NEWS

Canadian legends recall legendary music scene

Gordon Lightfoot and other local musicians got together in a music hall recently, not to perform together but to remember the places they and many other Canadian legends got their start performing: here in the Yorkville area.

TRAVEL STORIES: Jerry Gray, singer with the Travellers (best known for the Canadian version of This Land Is Your Land), brought his banjo to the unveiling.
TRAVEL STORIES: Jerry Gray, singer with the Travellers (best known for the Canadian version of This Land Is Your Land), brought his banjo to the unveiling.

That’s the Yorkville of the 1960s and 1970s, an era when live music poured from clubs and coffeehouses with names like the Riverboat, the Purple Onion, the Mynah Bird, and the Penny Farthing — and from the Masonic Temple at Yonge Street and Davenport Road.

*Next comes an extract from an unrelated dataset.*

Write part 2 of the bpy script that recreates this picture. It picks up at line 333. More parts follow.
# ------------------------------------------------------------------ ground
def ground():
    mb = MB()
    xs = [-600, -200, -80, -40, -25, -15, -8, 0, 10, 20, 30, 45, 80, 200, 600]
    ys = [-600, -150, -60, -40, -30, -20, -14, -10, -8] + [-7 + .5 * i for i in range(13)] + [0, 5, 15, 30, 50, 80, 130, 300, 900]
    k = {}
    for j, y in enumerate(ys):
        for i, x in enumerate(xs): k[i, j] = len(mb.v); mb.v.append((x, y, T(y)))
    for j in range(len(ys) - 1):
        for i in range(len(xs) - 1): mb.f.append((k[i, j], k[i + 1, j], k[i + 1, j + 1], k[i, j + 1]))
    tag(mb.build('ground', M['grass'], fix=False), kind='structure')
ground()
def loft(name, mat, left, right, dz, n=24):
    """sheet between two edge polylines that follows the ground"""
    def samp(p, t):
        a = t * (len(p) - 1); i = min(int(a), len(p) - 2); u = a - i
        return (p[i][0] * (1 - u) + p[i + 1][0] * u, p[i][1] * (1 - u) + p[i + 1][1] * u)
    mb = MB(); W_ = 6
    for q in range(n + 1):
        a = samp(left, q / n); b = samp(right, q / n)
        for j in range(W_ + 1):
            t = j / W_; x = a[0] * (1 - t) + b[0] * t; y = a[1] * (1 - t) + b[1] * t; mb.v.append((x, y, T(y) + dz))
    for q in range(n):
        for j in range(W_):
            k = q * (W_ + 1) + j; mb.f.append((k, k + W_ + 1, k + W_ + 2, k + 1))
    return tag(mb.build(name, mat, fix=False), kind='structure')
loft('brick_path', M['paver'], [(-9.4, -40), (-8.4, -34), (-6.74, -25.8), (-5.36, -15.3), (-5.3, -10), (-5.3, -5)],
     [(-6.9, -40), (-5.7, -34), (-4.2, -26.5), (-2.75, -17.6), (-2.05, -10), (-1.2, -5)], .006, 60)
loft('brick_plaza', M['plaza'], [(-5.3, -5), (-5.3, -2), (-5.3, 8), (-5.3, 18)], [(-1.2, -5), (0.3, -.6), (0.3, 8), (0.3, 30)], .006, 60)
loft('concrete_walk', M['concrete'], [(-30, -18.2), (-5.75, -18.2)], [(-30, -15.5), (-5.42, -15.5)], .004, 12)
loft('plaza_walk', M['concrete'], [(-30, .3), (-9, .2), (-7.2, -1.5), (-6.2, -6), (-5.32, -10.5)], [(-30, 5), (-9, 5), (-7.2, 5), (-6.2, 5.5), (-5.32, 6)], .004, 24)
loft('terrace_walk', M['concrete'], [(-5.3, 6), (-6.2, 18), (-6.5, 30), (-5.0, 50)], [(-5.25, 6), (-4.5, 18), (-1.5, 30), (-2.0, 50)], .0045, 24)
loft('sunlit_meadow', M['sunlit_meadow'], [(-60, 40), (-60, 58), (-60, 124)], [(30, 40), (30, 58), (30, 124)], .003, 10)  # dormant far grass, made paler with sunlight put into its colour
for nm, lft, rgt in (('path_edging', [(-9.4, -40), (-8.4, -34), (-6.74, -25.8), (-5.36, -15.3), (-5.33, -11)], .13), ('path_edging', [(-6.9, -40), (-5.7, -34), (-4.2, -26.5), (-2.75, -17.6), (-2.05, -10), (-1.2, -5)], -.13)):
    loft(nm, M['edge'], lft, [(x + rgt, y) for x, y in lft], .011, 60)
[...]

The veteran musicians gathered with music historians, politicians and 500 other guests at the Masonic Temple on May 6 to unveil Heritage Toronto plaques commemorating two music venues (Purple Onion and Penny Farthing) and Yorkville’s once-thriving music scene.

Lightfoot and Jerry Gray, banjo player and lead singer with the folk group The Travellers, recalled the era. The rhythm and blues band Luke and the Apostles performed.

IMG_0601
THE UNVEILING: The three heritage plaques commemorating the Yorkville music scene are uncovered to applause.